§ **TASK TO COMPLETE**
Print the listing below from its opening line through the line holding "n0 = i * n + j;", both ends included.
★ ★ ★
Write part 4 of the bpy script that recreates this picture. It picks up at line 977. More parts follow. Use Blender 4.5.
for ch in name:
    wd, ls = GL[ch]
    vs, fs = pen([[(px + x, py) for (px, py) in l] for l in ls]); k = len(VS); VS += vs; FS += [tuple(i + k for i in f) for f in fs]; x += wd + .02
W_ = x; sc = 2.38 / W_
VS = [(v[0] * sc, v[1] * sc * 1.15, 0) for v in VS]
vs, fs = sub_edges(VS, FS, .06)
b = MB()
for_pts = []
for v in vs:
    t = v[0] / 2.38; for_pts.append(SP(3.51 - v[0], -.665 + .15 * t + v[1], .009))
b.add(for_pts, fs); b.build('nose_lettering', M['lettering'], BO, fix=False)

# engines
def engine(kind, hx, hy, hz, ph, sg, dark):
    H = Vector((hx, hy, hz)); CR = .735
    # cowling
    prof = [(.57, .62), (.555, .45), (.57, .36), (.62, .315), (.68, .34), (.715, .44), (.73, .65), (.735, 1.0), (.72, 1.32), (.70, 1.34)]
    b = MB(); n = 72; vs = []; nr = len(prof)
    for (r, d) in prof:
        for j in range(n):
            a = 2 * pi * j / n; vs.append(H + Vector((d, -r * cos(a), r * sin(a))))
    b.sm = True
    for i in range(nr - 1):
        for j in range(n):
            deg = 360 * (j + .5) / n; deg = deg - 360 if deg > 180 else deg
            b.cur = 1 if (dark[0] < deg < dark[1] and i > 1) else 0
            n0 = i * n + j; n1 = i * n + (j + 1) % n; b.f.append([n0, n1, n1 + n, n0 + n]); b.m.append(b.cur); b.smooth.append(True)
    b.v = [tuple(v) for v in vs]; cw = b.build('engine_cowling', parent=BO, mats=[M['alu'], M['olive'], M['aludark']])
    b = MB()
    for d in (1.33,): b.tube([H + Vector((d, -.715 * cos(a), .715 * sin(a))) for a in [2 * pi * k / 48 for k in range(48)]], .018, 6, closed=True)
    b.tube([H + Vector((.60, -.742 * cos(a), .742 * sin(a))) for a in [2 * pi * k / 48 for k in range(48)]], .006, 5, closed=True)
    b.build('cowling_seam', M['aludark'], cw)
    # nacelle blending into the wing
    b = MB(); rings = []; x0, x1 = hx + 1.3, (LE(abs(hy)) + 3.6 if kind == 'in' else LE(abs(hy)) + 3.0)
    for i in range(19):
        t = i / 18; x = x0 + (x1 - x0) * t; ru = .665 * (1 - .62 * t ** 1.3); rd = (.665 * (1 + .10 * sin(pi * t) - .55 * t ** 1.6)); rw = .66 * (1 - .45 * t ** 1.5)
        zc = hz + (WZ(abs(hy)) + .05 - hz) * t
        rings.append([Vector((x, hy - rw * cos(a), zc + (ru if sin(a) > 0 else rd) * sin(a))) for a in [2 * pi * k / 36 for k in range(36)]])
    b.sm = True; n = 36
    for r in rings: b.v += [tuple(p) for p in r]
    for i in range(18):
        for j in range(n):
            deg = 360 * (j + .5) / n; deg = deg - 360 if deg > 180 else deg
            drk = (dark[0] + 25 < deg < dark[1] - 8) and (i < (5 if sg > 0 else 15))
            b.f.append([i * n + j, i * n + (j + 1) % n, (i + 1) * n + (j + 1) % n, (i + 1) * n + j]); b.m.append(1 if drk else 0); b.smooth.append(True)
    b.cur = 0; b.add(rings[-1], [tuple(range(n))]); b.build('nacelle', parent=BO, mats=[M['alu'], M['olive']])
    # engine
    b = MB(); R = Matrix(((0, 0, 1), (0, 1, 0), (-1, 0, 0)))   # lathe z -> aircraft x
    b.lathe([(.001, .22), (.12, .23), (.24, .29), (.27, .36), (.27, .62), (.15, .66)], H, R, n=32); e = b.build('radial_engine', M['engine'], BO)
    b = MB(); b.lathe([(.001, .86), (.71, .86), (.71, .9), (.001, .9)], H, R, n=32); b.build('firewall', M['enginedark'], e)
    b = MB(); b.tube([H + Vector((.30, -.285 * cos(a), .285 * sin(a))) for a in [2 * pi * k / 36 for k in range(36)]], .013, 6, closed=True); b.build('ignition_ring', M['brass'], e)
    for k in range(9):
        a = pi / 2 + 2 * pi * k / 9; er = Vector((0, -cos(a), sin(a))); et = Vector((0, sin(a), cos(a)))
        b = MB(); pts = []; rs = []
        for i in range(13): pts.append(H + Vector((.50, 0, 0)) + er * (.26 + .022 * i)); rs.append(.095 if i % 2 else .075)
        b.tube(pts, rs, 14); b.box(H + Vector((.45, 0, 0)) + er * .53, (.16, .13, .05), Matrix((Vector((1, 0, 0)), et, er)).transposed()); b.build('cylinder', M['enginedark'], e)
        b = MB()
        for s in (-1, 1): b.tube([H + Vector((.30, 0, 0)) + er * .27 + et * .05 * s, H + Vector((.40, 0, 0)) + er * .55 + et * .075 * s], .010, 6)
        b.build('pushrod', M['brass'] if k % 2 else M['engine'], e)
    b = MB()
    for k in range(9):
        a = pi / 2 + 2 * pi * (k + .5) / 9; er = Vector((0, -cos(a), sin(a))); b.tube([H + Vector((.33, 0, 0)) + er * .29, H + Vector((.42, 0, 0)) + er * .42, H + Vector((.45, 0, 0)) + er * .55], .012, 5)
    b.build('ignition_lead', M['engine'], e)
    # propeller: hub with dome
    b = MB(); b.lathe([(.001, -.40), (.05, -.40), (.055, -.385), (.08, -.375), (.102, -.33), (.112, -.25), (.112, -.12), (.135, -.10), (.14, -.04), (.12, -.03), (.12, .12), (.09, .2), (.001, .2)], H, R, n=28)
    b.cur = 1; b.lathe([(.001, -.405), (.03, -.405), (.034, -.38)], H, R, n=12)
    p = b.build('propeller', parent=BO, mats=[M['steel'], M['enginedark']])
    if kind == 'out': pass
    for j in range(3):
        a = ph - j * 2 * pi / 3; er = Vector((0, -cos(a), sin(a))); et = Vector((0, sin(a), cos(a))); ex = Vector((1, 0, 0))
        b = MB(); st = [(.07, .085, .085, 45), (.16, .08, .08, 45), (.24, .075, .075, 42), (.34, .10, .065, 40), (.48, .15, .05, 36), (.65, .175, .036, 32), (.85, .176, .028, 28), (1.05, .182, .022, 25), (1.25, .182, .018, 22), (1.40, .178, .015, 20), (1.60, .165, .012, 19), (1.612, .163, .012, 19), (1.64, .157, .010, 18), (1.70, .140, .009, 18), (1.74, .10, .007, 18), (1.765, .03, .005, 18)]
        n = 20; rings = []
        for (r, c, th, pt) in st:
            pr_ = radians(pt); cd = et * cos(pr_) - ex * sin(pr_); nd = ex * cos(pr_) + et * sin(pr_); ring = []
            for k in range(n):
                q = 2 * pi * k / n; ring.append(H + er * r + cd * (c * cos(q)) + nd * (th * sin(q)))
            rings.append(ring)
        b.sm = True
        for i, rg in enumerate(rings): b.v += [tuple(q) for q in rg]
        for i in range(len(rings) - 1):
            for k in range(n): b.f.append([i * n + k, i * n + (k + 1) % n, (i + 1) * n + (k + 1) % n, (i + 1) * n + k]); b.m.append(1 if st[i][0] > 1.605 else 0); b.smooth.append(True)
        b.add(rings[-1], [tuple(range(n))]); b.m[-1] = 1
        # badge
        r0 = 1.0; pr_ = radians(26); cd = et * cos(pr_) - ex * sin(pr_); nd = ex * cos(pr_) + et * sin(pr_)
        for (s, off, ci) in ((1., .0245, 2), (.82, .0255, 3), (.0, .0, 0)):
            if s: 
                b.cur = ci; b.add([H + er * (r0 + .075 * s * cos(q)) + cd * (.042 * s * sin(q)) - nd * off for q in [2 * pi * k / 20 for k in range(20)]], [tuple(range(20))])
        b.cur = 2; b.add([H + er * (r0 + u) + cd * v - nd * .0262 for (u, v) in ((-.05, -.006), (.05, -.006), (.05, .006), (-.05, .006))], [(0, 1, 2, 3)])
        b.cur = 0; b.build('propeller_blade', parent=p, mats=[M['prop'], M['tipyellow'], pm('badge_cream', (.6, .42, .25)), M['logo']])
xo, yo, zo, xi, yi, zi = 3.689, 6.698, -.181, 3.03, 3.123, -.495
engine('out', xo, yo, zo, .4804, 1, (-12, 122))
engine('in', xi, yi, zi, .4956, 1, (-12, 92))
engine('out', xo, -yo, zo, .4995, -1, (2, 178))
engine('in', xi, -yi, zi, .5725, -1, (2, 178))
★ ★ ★
§ **WORKED SOLUTION**
Write part 4 of the bpy script that recreates this picture. It picks up at line 977. More parts follow. Use Blender 4.5.
for ch in name:
    wd, ls = GL[ch]
    vs, fs = pen([[(px + x, py) for (px, py) in l] for l in ls]); k = len(VS); VS += vs; FS += [tuple(i + k for i in f) for f in fs]; x += wd + .02
W_ = x; sc = 2.38 / W_
VS = [(v[0] * sc, v[1] * sc * 1.15, 0) for v in VS]
vs, fs = sub_edges(VS, FS, .06)
b = MB()
for_pts = []
for v in vs:
    t = v[0] / 2.38; for_pts.append(SP(3.51 - v[0], -.665 + .15 * t + v[1], .009))
b.add(for_pts, fs); b.build('nose_lettering', M['lettering'], BO, fix=False)

# engines
def engine(kind, hx, hy, hz, ph, sg, dark):
    H = Vector((hx, hy, hz)); CR = .735
    # cowling
    prof = [(.57, .62), (.555, .45), (.57, .36), (.62, .315), (.68, .34), (.715, .44), (.73, .65), (.735, 1.0), (.72, 1.32), (.70, 1.34)]
    b = MB(); n = 72; vs = []; nr = len(prof)
    for (r, d) in prof:
        for j in range(n):
            a = 2 * pi * j / n; vs.append(H + Vector((d, -r * cos(a), r * sin(a))))
    b.sm = True
    for i in range(nr - 1):
        for j in range(n):
            deg = 360 * (j + .5) / n; deg = deg - 360 if deg > 180 else deg
            b.cur = 1 if (dark[0] < deg < dark[1] and i > 1) else 0
            n0 = i * n + j; n1 = i * n + (j + 1) % n; b.f.append([n0, n1, n1 + n, n0 + n]); b.m.append(b.cur); b.smooth.append(True)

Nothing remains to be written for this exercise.